● Information shown:
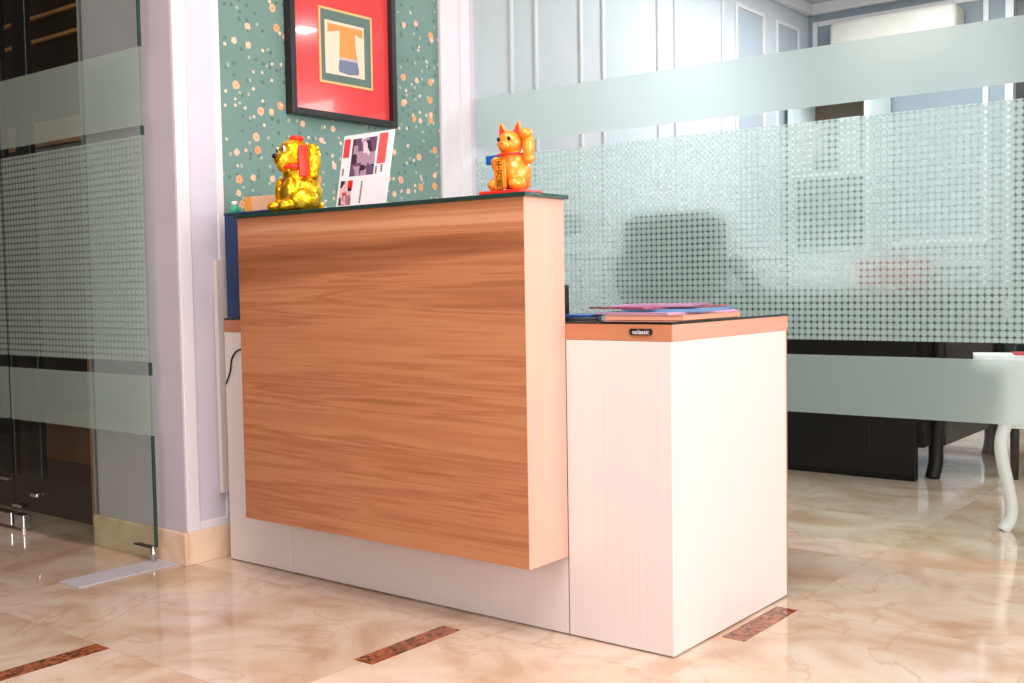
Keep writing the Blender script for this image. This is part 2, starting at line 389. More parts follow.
# lilac panel & white trims on the pillar side (thin boards)
b = BM(); box(b, XW, XW+.004, YC+.05, .027, .124, ZC-.01); struct('trim_1', b, 'lilac_paint')
b = BM(); box(b, XW, XW+.010, YC+.001, YC+.046, .100, ZC-.01, .002); box(b, XW, XW+.008, .027, .051, .124, ZC-.01, .002)
box(b, XW, XW+.009, YC+.046, 1.07, .100, .124, .002); struct('trim_2', b, 'white_paint')
b = BM()
for y0, y1 in ((1.073, 1.112), (1.19, 1.245)): box(b, XW, XW+.014, y0, y1, .1, ZC-.01, .003)
box(b, XW, XW+.008, 1.112, 1.19, .1, ZC-.01); struct('trim_3', b, 'white_paint')
b = BM(); box(b, XW, XW+.014, YC, YG-.01, 0, .100, .002); struct('baseboard_left', b, 'skirting')
b = BM(); box(b, -2.114, XW+.014, YC-.014, YC-.0005, 0, .100, .002); struct('baseboard_pillar', b, 'skirting')
# office mouldings on the left wall
b = BM()
def frame(b, y0, y1, z0, z1, w=.022, t=.012):
    for a in ((y0, y0+w, z0, z1), (y1-w, y1, z0, z1), (y0+w, y1-w, z0, z0+w), (y0+w, y1-w, z1-w, z1)): box(b, XW, XW+t, *a, .003)
for y0, y1 in ((1.68, 2.04), (2.20, 2.72), (2.87, 3.41), (3.55, 3.92), (4.08, 4.41)):
    frame(b, y0, y1, 1.03, 2.385); frame(b, y0, y1, .2, .93)
box(b, XW, XW+.012, 1.51, 1.532, .2, 2.385, .003)
box(b, XW, XW+.02, YG+.05, YF-.02, .965, .99, .004)
box(b, XW, XW+.05, YG+.05, YF-.02, ZO-.07, ZO, .01)
struct('trim_4', b, 'white_paint')
b = BM()
for y0, y1 in ((3.57, 3.90), (4.10, 4.39)): box(b, XW, XW+.005, y0, y1, 1.05, 2.365)
struct('trim_5', b, 'office_panel')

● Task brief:
Go through the listing above and write it out again exactly, dropping the pictures.

● Solved exercise:
Keep writing the Blender script for this image. This is part 2, starting at line 389. More parts follow.
# lilac panel & white trims on the pillar side (thin boards)
b = BM(); box(b, XW, XW+.004, YC+.05, .027, .124, ZC-.01); struct('trim_1', b, 'lilac_paint')
b = BM(); box(b, XW, XW+.010, YC+.001, YC+.046, .100, ZC-.01, .002); box(b, XW, XW+.008, .027, .051, .124, ZC-.01, .002)
box(b, XW, XW+.009, YC+.046, 1.07, .100, .124, .002); struct('trim_2', b, 'white_paint')
b = BM()
for y0, y1 in ((1.073, 1.112), (1.19, 1.245)): box(b, XW, XW+.014, y0, y1, .1, ZC-.01, .003)
box(b, XW, XW+.008, 1.112, 1.19, .1, ZC-.01); struct('trim_3', b, 'white_paint')
b = BM(); box(b, XW, XW+.014, YC, YG-.01, 0, .100, .002); struct('baseboard_left', b, 'skirting')
b = BM(); box(b, -2.114, XW+.014, YC-.014, YC-.0005, 0, .100, .002); struct('baseboard_pillar', b, 'skirting')
# office mouldings on the left wall
b = BM()
def frame(b, y0, y1, z0, z1, w=.022, t=.012):
    for a in ((y0, y0+w, z0, z1), (y1-w, y1, z0, z1), (y0+w, y1-w, z0, z0+w), (y0+w, y1-w, z1-w, z1)): box(b, XW, XW+t, *a, .003)
for y0, y1 in ((1.68, 2.04), (2.20, 2.72), (2.87, 3.41), (3.55, 3.92), (4.08, 4.41)):
    frame(b, y0, y1, 1.03, 2.385); frame(b, y0, y1, .2, .93)
box(b, XW, XW+.012, 1.51, 1.532, .2, 2.385, .003)
box(b, XW, XW+.02, YG+.05, YF-.02, .965, .99, .004)
box(b, XW, XW+.05, YG+.05, YF-.02, ZO-.07, ZO, .01)
struct('trim_4', b, 'white_paint')
b = BM()
for y0, y1 in ((3.57, 3.90), (4.10, 4.39)): box(b, XW, XW+.005, y0, y1, 1.05, 2.365)
struct('trim_5', b, 'office_panel')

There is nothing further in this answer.